What you will do.
Take the data below and repeat it exactly.
————
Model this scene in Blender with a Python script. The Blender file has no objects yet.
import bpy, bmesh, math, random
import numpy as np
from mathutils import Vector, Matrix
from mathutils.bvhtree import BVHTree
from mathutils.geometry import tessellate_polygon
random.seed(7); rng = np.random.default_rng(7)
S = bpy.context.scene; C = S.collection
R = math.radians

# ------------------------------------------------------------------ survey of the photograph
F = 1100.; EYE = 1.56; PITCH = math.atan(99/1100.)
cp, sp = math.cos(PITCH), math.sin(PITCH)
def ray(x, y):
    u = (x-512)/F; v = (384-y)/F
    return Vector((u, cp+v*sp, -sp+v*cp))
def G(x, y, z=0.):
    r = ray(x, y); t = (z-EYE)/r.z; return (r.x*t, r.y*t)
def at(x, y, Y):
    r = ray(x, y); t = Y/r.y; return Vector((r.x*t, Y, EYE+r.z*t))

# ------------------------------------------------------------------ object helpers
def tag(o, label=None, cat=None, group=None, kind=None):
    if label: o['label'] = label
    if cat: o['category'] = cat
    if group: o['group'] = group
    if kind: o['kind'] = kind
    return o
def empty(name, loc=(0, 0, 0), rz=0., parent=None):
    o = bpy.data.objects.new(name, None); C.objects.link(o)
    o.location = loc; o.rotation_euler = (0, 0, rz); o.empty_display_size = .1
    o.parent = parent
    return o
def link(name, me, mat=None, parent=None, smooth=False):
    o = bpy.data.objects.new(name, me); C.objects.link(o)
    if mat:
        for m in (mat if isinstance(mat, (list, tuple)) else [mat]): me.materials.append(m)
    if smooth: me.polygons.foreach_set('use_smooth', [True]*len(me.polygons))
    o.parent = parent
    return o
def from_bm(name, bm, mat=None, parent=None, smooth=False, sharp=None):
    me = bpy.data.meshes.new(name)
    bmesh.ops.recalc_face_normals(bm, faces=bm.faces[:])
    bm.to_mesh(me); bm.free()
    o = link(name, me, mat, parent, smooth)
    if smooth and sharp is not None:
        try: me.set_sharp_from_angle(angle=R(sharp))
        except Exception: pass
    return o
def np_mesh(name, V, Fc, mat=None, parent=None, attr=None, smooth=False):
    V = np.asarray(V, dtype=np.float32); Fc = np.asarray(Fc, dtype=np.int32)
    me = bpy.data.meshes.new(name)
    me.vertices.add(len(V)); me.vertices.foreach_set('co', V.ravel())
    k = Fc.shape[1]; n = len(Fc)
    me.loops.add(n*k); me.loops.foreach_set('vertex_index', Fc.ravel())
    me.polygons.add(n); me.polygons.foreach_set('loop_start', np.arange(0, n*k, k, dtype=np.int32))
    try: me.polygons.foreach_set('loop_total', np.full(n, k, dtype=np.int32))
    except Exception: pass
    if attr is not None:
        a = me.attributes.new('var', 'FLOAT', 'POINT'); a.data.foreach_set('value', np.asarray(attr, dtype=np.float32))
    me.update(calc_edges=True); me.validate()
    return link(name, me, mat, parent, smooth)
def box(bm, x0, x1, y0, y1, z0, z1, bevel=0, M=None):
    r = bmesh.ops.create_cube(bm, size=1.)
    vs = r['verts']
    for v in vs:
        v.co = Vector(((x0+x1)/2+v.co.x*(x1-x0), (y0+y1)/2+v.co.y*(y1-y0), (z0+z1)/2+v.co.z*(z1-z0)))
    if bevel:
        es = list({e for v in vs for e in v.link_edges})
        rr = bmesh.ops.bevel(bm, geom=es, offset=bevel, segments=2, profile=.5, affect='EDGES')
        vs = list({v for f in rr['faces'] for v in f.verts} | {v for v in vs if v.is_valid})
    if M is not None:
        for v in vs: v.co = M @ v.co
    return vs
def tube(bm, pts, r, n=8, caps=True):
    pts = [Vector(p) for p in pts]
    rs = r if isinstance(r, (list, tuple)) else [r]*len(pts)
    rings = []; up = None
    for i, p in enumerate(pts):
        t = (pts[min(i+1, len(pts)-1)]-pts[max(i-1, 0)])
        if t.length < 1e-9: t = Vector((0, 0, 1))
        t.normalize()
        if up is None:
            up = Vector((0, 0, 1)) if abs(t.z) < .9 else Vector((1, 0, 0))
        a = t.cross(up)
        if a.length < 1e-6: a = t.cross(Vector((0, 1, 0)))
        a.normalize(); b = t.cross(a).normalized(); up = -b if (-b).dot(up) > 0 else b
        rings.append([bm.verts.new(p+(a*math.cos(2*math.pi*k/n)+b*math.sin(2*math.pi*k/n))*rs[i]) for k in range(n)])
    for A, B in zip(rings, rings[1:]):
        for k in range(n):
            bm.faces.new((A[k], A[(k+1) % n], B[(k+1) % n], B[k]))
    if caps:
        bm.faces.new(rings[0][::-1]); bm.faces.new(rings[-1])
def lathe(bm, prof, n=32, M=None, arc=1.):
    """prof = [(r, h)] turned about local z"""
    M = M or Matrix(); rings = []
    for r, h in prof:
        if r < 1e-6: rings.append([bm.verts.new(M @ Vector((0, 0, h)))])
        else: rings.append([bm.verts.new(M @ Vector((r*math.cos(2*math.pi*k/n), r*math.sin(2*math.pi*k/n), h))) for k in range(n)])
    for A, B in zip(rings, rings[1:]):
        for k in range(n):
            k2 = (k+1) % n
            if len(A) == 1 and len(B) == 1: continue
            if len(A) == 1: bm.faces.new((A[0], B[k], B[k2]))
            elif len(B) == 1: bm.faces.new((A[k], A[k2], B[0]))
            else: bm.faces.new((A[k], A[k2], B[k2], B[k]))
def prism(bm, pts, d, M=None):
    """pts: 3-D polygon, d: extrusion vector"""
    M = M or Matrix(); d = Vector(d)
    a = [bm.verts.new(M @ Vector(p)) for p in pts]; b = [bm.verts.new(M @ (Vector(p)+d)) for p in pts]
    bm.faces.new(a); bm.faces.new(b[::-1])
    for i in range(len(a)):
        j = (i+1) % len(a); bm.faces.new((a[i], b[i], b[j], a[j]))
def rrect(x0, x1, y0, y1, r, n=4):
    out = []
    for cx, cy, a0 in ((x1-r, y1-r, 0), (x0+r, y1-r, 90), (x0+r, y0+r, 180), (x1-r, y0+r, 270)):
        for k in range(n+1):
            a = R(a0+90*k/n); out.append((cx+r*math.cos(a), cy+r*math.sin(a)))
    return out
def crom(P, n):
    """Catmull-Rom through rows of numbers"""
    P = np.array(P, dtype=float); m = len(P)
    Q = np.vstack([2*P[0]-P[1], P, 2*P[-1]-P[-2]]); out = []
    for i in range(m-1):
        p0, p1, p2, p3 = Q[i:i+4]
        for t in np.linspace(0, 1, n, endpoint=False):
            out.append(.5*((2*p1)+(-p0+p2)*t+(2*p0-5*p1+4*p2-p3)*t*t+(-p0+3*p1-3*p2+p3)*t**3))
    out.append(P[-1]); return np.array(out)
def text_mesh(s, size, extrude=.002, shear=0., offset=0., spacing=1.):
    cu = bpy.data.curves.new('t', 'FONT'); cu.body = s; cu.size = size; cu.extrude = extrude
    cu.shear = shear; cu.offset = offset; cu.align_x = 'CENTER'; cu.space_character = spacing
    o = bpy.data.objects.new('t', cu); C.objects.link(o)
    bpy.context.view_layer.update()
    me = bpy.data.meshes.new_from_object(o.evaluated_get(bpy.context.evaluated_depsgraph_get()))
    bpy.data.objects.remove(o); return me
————
Task output.
Model this scene in Blender with a Python script. The Blender file has no objects yet.
import bpy, bmesh, math, random
import numpy as np
from mathutils import Vector, Matrix
from mathutils.bvhtree import BVHTree
from mathutils.geometry import tessellate_polygon
random.seed(7); rng = np.random.default_rng(7)
S = bpy.context.scene; C = S.collection
R = math.radians

# ------------------------------------------------------------------ survey of the photograph
F = 1100.; EYE = 1.56; PITCH = math.atan(99/1100.)
cp, sp = math.cos(PITCH), math.sin(PITCH)
def ray(x, y):
    u = (x-512)/F; v = (384-y)/F
    return Vector((u, cp+v*sp, -sp+v*cp))
def G(x, y, z=0.):
    r = ray(x, y); t = (z-EYE)/r.z; return (r.x*t, r.y*t)
def at(x, y, Y):
    r = ray(x, y); t = Y/r.y; return Vector((r.x*t, Y, EYE+r.z*t))

# ------------------------------------------------------------------ object helpers
def tag(o, label=None, cat=None, group=None, kind=None):
    if label: o['label'] = label
    if cat: o['category'] = cat
    if group: o['group'] = group
    if kind: o['kind'] = kind
    return o
def empty(name, loc=(0, 0, 0), rz=0., parent=None):
    o = bpy.data.objects.new(name, None); C.objects.link(o)
    o.location = loc; o.rotation_euler = (0, 0, rz); o.empty_display_size = .1
    o.parent = parent
    return o
def link(name, me, mat=None, parent=None, smooth=False):
    o = bpy.data.objects.new(name, me); C.objects.link(o)
    if mat:
        for m in (mat if isinstance(mat, (list, tuple)) else [mat]): me.materials.append(m)
    if smooth: me.polygons.foreach_set('use_smooth', [True]*len(me.polygons))
    o.parent = parent
    return o
def from_bm(name, bm, mat=None, parent=None, smooth=False, sharp=None):
    me = bpy.data.meshes.new(name)
    bmesh.ops.recalc_face_normals(bm, faces=bm.faces[:])
    bm.to_mesh(me); bm.free()
    o = link(name, me, mat, parent, smooth)
    if smooth and sharp is not None:
        try: me.set_sharp_from_angle(angle=R(sharp))
        except Exception: pass
    return o
def np_mesh(name, V, Fc, mat=None, parent=None, attr=None, smooth=False):
    V = np.asarray(V, dtype=np.float32); Fc = np.asarray(Fc, dtype=np.int32)
    me = bpy.data.meshes.new(name)
    me.vertices.add(len(V)); me.vertices.foreach_set('co', V.ravel())
    k = Fc.shape[1]; n = len(Fc)
    me.loops.add(n*k); me.loops.foreach_set('vertex_index', Fc.ravel())
    me.polygons.add(n); me.polygons.foreach_set('loop_start', np.arange(0, n*k, k, dtype=np.int32))
    try: me.polygons.foreach_set('loop_total', np.full(n, k, dtype=np.int32))
    except Exception: pass
    if attr is not None:
        a = me.attributes.new('var', 'FLOAT', 'POINT'); a.data.foreach_set('value', np.asarray(attr, dtype=np.float32))
    me.update(calc_edges=True); me.validate()
    return link(name, me, mat, parent, smooth)
def box(bm, x0, x1, y0, y1, z0, z1, bevel=0, M=None):
    r = bmesh.ops.create_cube(bm, size=1.)
    vs = r['verts']
    for v in vs:
        v.co = Vector(((x0+x1)/2+v.co.x*(x1-x0), (y0+y1)/2+v.co.y*(y1-y0), (z0+z1)/2+v.co.z*(z1-z0)))
    if bevel:
        es = list({e for v in vs for e in v.link_edges})
        rr = bmesh.ops.bevel(bm, geom=es, offset=bevel, segments=2, profile=.5, affect='EDGES')
        vs = list({v for f in rr['faces'] for v in f.verts} | {v for v in vs if v.is_valid})
    if M is not None:
        for v in vs: v.co = M @ v.co
    return vs
def tube(bm, pts, r, n=8, caps=True):
    pts = [Vector(p) for p in pts]
    rs = r if isinstance(r, (list, tuple)) else [r]*len(pts)
    rings = []; up = None
    for i, p in enumerate(pts):
        t = (pts[min(i+1, len(pts)-1)]-pts[max(i-1, 0)])
        if t.length < 1e-9: t = Vector((0, 0, 1))
        t.normalize()
        if up is None:
            up = Vector((0, 0, 1)) if abs(t.z) < .9 else Vector((1, 0, 0))
        a = t.cross(up)
        if a.length < 1e-6: a = t.cross(Vector((0, 1, 0)))
        a.normalize(); b = t.cross(a).normalized(); up = -b if (-b).dot(up) > 0 else b
        rings.append([bm.verts.new(p+(a*math.cos(2*math.pi*k/n)+b*math.sin(2*math.pi*k/n))*rs[i]) for k in range(n)])
    for A, B in zip(rings, rings[1:]):
        for k in range(n):
            bm.faces.new((A[k], A[(k+1) % n], B[(k+1) % n], B[k]))
    if caps:
        bm.faces.new(rings[0][::-1]); bm.faces.new(rings[-1])
def lathe(bm, prof, n=32, M=None, arc=1.):
    """prof = [(r, h)] turned about local z"""
    M = M or Matrix(); rings = []
    for r, h in prof:
        if r < 1e-6: rings.append([bm.verts.new(M @ Vector((0, 0, h)))])
        else: rings.append([bm.verts.new(M @ Vector((r*math.cos(2*math.pi*k/n), r*math.sin(2*math.pi*k/n), h))) for k in range(n)])
    for A, B in zip(rings, rings[1:]):
        for k in range(n):
            k2 = (k+1) % n
            if len(A) == 1 and len(B) == 1: continue
            if len(A) == 1: bm.faces.new((A[0], B[k], B[k2]))
            elif len(B) == 1: bm.faces.new((A[k], A[k2], B[0]))
            else: bm.faces.new((A[k], A[k2], B[k2], B[k]))
def prism(bm, pts, d, M=None):
    """pts: 3-D polygon, d: extrusion vector"""
    M = M or Matrix(); d = Vector(d)
    a = [bm.verts.new(M @ Vector(p)) for p in pts]; b = [bm.verts.new(M @ (Vector(p)+d)) for p in pts]
    bm.faces.new(a); bm.faces.new(b[::-1])
    for i in range(len(a)):
        j = (i+1) % len(a); bm.faces.new((a[i], b[i], b[j], a[j]))
def rrect(x0, x1, y0, y1, r, n=4):
    out = []
    for cx, cy, a0 in ((x1-r, y1-r, 0), (x0+r, y1-r, 90), (x0+r, y0+r, 180), (x1-r, y0+r, 270)):
        for k in range(n+1):
            a = R(a0+90*k/n); out.append((cx+r*math.cos(a), cy+r*math.sin(a)))
    return out
def crom(P, n):
    """Catmull-Rom through rows of numbers"""
    P = np.array(P, dtype=float); m = len(P)
    Q = np.vstack([2*P[0]-P[1], P, 2*P[-1]-P[-2]]); out = []
    for i in range(m-1):
        p0, p1, p2, p3 = Q[i:i+4]
        for t in np.linspace(0, 1, n, endpoint=False):
            out.append(.5*((2*p1)+(-p0+p2)*t+(2*p0-5*p1+4*p2-p3)*t*t+(-p0+3*p1-3*p2+p3)*t**3))
    out.append(P[-1]); return np.array(out)
def text_mesh(s, size, extrude=.002, shear=0., offset=0., spacing=1.):
    cu = bpy.data.curves.new('t', 'FONT'); cu.body = s; cu.size = size; cu.extrude = extrude
    cu.shear = shear; cu.offset = offset; cu.align_x = 'CENTER'; cu.space_character = spacing
    o = bpy.data.objects.new('t', cu); C.objects.link(o)
    bpy.context.view_layer.update()
    me = bpy.data.meshes.new_from_object(o.evaluated_get(bpy.context.evaluated_depsgraph_get()))
    bpy.data.objects.remove(o); return me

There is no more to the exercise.